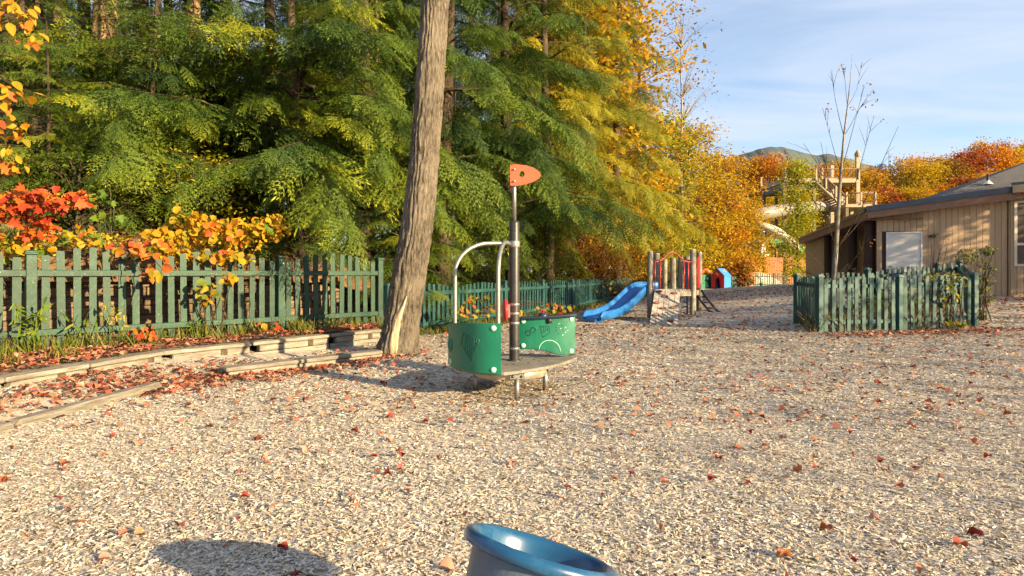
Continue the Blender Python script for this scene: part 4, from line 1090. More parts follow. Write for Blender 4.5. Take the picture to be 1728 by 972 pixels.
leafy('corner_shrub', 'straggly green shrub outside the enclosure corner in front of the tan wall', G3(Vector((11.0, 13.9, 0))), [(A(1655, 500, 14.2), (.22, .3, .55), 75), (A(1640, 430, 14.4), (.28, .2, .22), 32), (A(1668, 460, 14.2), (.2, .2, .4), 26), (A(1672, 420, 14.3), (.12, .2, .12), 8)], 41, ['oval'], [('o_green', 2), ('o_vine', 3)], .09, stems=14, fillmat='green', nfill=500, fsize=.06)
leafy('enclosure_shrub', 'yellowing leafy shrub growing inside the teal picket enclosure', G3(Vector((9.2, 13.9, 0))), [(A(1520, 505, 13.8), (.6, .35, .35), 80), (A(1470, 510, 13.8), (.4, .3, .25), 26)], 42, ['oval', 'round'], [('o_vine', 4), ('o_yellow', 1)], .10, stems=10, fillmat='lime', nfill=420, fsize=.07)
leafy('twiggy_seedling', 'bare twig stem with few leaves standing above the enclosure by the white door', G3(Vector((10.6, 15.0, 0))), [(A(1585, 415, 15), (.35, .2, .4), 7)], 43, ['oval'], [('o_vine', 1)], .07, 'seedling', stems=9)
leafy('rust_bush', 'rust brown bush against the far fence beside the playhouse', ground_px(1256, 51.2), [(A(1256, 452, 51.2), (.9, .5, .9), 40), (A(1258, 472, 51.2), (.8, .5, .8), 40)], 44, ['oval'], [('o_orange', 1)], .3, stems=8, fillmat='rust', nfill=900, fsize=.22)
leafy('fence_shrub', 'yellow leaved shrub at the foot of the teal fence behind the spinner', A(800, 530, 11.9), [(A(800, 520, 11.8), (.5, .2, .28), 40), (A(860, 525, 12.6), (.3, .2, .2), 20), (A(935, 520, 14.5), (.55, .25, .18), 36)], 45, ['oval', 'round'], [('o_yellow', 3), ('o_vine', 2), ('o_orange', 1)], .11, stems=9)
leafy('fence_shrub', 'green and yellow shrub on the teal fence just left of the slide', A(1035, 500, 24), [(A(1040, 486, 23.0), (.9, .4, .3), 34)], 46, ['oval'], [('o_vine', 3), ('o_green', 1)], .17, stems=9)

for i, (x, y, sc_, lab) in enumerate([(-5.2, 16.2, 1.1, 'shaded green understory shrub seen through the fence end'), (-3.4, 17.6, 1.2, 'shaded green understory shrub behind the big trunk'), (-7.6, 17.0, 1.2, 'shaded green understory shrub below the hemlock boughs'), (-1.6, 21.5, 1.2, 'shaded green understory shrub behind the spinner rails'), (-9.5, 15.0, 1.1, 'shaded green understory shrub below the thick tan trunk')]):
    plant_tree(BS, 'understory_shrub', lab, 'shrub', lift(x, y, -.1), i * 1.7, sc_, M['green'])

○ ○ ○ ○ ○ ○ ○

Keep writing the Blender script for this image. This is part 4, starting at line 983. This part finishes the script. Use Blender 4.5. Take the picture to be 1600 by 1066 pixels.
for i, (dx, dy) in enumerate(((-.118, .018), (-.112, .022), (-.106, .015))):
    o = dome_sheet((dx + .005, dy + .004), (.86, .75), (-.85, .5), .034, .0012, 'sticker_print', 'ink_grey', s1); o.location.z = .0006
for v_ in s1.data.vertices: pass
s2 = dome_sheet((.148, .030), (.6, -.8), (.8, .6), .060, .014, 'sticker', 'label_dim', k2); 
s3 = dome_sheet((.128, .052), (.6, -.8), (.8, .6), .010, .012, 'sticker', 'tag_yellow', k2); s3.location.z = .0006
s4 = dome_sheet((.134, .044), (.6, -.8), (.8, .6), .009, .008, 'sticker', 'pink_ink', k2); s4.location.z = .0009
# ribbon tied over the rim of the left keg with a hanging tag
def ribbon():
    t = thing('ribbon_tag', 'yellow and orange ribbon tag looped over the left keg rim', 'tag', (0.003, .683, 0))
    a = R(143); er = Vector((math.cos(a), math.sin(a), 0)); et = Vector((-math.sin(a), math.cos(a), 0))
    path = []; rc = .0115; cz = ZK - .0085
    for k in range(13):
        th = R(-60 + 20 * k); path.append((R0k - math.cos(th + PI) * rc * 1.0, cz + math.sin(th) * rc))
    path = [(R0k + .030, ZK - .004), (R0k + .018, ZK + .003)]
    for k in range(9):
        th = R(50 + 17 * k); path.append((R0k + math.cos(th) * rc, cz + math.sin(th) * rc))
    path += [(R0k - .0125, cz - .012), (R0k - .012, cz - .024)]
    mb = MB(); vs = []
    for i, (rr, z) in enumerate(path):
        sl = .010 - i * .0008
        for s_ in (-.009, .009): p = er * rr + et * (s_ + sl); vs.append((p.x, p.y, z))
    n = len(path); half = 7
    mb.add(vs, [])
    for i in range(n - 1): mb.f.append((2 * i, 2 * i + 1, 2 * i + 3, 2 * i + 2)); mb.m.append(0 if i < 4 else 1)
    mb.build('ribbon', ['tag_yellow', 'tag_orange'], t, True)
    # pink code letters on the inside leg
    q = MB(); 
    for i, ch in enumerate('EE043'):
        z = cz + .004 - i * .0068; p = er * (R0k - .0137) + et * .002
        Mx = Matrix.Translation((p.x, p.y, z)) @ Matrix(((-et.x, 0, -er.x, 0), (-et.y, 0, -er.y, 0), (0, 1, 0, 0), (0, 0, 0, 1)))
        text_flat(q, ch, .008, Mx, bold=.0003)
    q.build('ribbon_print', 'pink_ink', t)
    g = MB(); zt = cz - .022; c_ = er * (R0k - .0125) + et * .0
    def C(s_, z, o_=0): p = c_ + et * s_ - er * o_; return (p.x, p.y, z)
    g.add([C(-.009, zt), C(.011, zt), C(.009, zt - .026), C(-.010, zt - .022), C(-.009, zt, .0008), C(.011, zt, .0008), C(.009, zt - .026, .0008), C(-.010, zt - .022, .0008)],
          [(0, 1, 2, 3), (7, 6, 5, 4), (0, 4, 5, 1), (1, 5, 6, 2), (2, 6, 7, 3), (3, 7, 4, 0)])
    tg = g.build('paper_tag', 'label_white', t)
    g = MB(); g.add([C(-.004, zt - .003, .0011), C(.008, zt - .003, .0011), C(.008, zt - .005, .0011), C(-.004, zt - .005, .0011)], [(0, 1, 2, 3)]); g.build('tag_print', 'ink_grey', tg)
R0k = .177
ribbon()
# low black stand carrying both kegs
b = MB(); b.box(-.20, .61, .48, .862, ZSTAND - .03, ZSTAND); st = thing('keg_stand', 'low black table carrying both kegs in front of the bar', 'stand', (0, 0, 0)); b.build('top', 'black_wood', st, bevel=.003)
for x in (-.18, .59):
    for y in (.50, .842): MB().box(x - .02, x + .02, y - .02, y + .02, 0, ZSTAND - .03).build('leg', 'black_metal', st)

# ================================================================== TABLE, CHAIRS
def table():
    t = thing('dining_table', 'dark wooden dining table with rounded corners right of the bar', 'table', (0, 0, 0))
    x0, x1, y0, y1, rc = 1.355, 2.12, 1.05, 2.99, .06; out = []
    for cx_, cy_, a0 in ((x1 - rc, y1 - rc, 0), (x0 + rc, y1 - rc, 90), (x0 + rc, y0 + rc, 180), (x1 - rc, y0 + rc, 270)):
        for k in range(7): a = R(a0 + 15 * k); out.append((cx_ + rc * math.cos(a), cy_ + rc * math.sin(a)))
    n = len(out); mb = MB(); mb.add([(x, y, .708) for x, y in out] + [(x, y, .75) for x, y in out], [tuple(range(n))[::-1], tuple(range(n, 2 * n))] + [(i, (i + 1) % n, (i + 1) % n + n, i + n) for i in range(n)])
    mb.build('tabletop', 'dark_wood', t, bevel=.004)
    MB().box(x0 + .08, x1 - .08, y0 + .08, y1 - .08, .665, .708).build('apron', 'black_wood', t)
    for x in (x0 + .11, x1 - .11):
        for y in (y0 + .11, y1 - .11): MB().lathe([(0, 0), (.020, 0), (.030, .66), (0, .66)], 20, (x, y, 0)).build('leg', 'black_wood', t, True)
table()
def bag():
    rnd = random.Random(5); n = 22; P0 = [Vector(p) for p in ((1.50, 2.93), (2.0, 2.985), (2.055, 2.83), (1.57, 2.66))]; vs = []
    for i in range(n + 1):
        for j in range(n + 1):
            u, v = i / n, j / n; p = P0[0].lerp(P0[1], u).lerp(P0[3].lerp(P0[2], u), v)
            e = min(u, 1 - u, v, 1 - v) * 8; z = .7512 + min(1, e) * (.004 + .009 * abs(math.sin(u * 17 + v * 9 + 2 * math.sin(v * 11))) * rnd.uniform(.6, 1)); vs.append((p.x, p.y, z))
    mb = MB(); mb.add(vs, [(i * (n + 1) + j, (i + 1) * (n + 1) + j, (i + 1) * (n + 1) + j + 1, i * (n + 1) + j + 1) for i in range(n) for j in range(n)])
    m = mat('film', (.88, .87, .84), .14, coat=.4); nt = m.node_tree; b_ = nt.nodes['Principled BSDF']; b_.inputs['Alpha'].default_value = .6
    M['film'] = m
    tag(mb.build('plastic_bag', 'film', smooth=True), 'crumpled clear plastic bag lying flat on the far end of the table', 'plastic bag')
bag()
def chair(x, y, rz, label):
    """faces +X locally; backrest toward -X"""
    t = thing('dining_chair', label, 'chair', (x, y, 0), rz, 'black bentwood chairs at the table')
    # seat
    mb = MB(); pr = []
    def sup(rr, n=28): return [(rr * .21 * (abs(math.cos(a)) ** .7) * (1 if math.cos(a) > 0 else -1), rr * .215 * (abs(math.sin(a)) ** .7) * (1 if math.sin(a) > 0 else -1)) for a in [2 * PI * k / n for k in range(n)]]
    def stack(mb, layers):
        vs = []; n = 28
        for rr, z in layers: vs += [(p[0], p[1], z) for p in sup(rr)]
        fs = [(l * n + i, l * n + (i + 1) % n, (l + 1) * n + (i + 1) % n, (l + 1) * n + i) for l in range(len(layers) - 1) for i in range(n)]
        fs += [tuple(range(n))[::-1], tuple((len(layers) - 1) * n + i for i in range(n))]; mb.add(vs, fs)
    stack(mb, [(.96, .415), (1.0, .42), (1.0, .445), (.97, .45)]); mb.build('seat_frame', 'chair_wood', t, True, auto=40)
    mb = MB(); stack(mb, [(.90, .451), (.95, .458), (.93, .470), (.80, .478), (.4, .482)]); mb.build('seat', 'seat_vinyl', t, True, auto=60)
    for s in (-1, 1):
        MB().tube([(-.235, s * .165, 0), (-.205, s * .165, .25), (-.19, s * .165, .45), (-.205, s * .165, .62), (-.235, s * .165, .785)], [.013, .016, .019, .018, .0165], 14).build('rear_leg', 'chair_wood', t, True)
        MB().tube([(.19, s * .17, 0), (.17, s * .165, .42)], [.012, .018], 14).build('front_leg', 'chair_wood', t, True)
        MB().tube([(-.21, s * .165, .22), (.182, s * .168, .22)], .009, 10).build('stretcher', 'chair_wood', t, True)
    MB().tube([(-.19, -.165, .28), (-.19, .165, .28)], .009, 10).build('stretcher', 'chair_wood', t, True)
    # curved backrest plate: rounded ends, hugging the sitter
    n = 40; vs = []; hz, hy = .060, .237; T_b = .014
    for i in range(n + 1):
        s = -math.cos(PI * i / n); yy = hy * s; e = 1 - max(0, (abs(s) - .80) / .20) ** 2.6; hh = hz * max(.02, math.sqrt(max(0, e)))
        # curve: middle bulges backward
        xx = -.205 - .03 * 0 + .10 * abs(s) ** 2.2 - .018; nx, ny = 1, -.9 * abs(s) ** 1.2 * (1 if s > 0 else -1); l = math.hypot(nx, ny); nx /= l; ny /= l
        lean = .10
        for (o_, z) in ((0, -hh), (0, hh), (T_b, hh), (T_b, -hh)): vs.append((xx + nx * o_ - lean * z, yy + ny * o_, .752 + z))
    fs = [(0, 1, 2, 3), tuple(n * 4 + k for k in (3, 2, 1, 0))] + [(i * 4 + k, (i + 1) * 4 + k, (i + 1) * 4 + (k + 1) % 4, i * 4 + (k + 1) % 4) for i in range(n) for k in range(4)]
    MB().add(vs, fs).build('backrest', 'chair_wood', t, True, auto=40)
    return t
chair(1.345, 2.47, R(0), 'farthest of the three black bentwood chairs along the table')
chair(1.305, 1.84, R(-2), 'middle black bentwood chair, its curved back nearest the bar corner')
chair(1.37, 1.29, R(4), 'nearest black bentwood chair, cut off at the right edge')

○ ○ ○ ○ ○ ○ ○

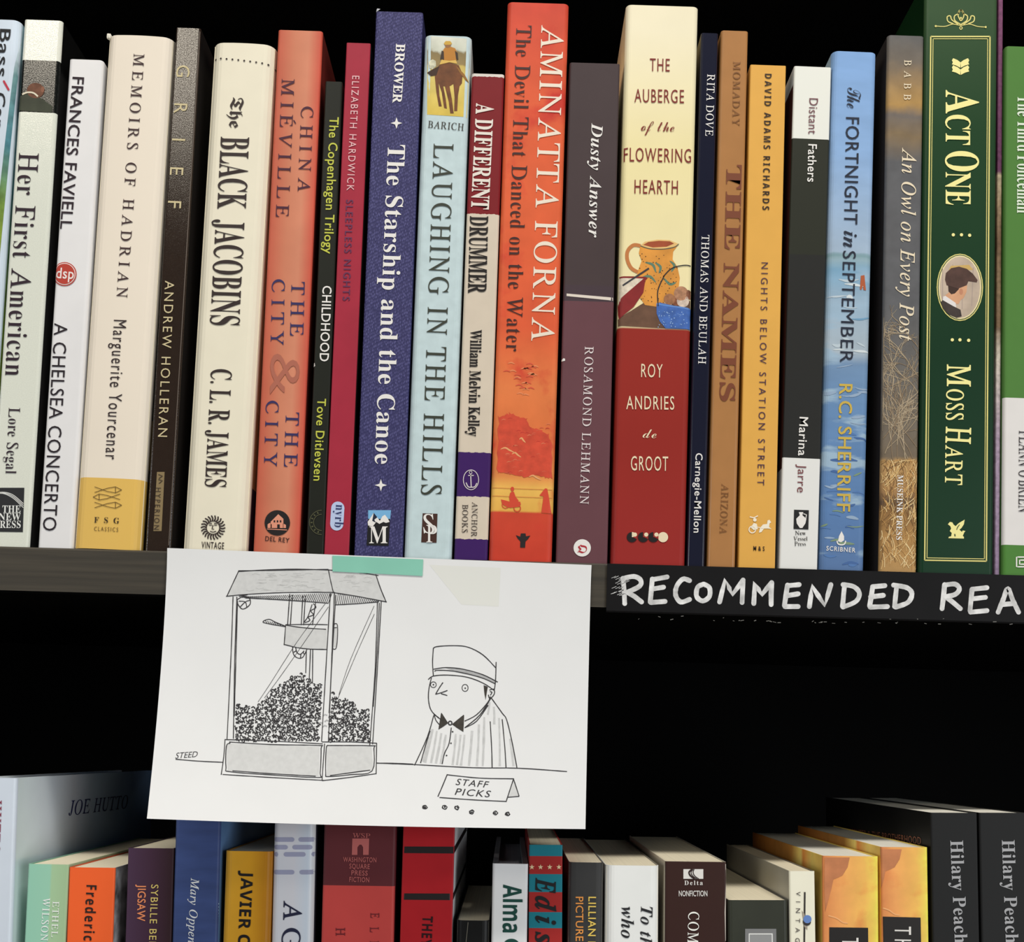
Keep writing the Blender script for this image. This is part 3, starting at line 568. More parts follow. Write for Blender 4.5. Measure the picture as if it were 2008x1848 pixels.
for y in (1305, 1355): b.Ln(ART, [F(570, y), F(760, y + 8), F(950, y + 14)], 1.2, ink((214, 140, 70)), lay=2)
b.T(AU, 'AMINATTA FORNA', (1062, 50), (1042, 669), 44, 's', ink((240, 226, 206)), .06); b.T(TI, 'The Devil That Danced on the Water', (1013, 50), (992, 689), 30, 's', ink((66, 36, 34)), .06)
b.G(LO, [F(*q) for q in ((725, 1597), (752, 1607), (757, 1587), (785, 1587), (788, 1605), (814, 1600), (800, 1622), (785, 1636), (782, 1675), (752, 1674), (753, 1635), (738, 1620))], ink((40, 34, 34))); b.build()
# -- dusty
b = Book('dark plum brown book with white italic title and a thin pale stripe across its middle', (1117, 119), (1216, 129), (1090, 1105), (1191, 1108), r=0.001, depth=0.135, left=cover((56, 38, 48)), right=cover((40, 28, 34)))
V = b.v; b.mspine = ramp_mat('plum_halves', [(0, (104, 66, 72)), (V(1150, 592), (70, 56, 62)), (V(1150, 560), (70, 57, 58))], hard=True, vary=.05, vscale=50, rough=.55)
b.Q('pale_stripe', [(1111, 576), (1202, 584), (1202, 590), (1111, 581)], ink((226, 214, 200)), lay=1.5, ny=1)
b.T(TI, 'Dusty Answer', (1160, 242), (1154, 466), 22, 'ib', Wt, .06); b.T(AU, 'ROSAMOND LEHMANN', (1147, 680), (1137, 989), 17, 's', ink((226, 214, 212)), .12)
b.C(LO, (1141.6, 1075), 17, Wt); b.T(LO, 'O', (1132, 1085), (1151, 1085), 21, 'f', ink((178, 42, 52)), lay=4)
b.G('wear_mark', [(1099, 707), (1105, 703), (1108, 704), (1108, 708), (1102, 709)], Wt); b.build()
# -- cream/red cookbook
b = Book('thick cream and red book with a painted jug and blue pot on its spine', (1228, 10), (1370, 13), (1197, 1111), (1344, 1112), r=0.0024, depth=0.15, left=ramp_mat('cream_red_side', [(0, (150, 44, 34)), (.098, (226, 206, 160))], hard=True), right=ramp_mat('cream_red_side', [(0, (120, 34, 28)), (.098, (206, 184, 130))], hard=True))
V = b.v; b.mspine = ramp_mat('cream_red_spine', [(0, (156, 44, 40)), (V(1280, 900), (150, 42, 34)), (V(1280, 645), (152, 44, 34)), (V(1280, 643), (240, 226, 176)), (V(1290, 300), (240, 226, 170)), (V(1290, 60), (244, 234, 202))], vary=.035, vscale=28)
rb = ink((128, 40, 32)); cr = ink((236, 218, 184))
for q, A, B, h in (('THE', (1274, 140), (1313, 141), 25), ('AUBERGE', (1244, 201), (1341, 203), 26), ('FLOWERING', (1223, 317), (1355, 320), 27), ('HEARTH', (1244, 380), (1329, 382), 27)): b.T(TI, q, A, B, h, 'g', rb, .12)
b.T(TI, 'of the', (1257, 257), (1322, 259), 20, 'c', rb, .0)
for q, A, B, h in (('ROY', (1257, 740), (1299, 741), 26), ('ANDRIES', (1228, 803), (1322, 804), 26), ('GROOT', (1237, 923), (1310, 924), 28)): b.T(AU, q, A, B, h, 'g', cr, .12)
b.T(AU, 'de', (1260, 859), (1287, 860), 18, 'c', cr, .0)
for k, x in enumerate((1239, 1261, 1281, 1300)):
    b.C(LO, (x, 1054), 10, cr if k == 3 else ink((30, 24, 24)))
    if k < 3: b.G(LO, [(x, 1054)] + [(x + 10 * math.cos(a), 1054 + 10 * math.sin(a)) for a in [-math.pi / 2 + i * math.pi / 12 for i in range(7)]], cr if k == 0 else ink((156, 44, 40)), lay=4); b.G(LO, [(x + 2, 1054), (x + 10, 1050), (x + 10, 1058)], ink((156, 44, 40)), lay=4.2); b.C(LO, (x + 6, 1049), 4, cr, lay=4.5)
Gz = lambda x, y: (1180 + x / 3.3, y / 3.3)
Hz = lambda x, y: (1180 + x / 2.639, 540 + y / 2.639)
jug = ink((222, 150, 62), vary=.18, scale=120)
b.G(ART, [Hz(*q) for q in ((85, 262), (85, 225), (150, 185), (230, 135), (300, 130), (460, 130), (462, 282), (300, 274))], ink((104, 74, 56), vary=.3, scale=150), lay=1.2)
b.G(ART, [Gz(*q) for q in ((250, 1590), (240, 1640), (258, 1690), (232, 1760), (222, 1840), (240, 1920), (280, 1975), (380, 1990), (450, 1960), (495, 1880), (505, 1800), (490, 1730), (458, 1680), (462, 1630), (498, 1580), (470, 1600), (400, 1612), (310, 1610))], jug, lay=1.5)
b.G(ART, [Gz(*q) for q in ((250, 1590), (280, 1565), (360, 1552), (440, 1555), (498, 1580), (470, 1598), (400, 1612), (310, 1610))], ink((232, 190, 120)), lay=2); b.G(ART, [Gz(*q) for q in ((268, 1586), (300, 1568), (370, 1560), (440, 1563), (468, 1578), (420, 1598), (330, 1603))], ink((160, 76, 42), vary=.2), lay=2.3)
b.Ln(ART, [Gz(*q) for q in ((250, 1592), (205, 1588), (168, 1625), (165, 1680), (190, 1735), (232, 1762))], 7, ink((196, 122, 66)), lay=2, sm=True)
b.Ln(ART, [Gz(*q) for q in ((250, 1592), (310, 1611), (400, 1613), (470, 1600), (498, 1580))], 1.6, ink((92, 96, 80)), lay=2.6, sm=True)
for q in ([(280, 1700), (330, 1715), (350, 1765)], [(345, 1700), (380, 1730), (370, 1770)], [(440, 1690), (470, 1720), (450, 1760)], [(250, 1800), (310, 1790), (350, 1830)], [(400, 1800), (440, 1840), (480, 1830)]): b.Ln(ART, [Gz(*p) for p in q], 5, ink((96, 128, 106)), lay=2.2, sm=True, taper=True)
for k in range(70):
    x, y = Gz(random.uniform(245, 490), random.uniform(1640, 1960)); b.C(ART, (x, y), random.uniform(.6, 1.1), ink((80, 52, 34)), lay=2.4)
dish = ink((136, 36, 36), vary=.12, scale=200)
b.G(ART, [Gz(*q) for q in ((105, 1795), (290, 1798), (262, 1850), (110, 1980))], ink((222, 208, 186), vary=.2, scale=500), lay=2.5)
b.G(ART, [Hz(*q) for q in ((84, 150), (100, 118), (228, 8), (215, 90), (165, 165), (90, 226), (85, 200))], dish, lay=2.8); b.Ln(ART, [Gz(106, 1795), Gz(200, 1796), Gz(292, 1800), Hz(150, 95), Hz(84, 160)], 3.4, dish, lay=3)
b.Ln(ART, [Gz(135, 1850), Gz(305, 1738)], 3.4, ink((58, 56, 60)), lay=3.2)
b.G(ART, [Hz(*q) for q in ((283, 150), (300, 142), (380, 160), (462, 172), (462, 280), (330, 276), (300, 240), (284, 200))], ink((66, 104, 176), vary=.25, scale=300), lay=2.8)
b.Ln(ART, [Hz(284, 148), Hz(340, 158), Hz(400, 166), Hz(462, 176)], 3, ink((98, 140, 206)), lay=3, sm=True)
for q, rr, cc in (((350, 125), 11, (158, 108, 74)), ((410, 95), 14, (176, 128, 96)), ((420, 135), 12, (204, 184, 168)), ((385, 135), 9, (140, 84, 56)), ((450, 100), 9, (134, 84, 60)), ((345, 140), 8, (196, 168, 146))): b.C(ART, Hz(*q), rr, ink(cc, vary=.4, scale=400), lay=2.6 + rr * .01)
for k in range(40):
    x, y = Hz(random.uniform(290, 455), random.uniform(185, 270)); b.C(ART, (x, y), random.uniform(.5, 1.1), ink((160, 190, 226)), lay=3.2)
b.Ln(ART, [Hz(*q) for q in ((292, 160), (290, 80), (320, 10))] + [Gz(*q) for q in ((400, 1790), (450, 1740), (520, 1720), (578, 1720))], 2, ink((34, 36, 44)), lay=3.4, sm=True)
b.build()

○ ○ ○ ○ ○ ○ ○

## AIM OF THE EXERCISE
In the entries above, find lines with "this" and copy each.

## REPLY
Continue the Blender Python script for this scene: part 4, from line 1090. More parts follow. Write for Blender 4.5. Take the picture to be 1728 by 972 pixels.
Keep writing the Blender script for this image. This is part 4, starting at line 983. This part finishes the script. Use Blender 4.5. Take the picture to be 1600 by 1066 pixels.
Keep writing the Blender script for this image. This is part 3, starting at line 568. More parts follow. Write for Blender 4.5. Measure the picture as if it were 2008x1848 pixels.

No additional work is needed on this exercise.